A destructive test is fairly straightforward: the builder manufactures a copy of the desired component. This is fitted with internal fibre optic sensors and, after placing it into a test bench, it is deformed to breaking point. At QI Composites, the non-destructive test is made by checking the components beforehand to make sure a good copy is used for the bend test, then monitoring the component during the test in order to spot any degradation and finally making a ‘post mortem’ inspection to investigate the start and propagation of the final failure.

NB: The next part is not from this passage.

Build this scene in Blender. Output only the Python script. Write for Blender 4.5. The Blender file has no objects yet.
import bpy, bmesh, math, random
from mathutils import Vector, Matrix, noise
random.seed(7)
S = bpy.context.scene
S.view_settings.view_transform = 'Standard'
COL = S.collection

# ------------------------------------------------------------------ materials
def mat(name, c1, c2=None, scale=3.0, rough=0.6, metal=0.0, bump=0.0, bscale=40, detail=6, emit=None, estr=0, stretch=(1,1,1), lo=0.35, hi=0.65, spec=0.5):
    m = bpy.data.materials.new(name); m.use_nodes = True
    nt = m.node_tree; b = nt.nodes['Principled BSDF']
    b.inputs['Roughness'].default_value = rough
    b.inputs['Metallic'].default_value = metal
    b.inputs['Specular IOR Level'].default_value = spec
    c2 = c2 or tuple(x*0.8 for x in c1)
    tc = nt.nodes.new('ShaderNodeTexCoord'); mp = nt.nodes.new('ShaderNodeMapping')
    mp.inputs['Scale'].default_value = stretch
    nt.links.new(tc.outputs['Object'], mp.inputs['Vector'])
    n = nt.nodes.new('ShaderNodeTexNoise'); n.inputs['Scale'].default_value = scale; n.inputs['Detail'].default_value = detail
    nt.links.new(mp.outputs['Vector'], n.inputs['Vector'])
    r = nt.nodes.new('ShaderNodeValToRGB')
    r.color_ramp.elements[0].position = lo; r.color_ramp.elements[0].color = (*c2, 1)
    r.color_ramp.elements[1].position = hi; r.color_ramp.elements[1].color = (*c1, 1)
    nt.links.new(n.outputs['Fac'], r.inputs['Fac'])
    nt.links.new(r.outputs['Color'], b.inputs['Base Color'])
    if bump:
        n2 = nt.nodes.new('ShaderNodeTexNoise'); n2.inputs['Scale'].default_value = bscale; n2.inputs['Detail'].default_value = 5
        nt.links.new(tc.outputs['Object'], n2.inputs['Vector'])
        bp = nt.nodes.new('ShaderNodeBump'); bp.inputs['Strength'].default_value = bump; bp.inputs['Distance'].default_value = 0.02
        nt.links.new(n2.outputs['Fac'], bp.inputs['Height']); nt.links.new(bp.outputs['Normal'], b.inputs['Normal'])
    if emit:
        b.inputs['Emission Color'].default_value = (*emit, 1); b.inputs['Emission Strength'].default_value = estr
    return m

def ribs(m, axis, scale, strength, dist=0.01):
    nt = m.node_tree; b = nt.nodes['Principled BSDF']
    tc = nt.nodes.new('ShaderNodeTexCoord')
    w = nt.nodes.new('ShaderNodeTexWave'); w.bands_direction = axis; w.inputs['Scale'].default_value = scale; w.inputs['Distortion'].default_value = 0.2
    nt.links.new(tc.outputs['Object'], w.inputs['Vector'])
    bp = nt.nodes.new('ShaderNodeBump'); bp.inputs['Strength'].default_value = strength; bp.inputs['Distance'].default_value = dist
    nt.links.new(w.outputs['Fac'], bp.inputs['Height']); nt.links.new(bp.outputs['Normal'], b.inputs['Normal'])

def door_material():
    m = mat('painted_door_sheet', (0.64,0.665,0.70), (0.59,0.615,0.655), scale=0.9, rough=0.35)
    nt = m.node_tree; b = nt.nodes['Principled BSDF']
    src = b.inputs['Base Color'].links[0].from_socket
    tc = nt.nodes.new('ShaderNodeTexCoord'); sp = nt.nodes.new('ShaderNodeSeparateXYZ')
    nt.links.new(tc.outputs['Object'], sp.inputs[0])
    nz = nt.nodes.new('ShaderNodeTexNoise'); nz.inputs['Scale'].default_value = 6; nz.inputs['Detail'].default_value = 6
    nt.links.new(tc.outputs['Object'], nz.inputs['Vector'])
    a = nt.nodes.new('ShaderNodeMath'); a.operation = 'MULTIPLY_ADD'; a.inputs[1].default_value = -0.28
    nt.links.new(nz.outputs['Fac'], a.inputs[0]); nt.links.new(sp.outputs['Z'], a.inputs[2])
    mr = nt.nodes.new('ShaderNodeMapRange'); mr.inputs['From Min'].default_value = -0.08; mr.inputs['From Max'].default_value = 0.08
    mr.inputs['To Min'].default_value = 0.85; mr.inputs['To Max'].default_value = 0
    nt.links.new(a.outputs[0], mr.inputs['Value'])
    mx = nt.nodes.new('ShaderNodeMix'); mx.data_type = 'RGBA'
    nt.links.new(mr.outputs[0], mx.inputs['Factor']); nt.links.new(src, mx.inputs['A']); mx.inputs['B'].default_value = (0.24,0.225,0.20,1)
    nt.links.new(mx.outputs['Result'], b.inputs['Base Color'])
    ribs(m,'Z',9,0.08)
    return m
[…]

The work of QI Composites also needs to be verified by an external and authoritative opinion. This is the aim of the certification body DNV-GL (Den Norske Veritas – Germanischer Lloyd), which, since 2013, approves not only QI’s laboratory but also their inspection procedures for composite yachts, masts, and other composite components. This means that inspection methods, inspection coverage, personnel training and data management are approved by a world-class institution, stating that what comes from QI’s 20-year experience officially and technically actually makes sense.

Main picture: QI Composites has been actively involved in each of the Americaʼs Cups since the start of the millennium. One of the most recent challenges has been the testing and approval for critical build parts including these foil arms for the new AC75 Cup class, which are subjected to extremely high loads but which must also be constructed to the finest of tolerances.

What are the most common problems in composite structures for yachts today? Beltrando has the answer: ‘in racing yachts: core failures. In superyachts: plans mismatch (real boat is different from design). In medium-sized rigs: voids. And in large rigs: reinforcement de-bonds.’

And how big can the biggest defect admissible in a structure be – is that to be defined by the designer? ‘In the ideal world, this should be defined by the designer since he knows the loads, the materials and aim of the structure,’ Beltrando says. ‘In reality there’s a distance between what the owner wants, what the designer designs and what the builder builds. So, our role is to take the dreams to the tech specs and so to the real world. In the end the acceptance criteria are a mix of the wishes of these three players. Before construction, we’re often interviewed by the design teams for two main reasons: in the design, laminate specs and materials, do you see any weak spot based on your failure database? And the other one is: can you help lawyers, designers, builders and owners to agree on a feasible, technical build specification?’

Due to their unique and recognised technical experience, QI Composites can.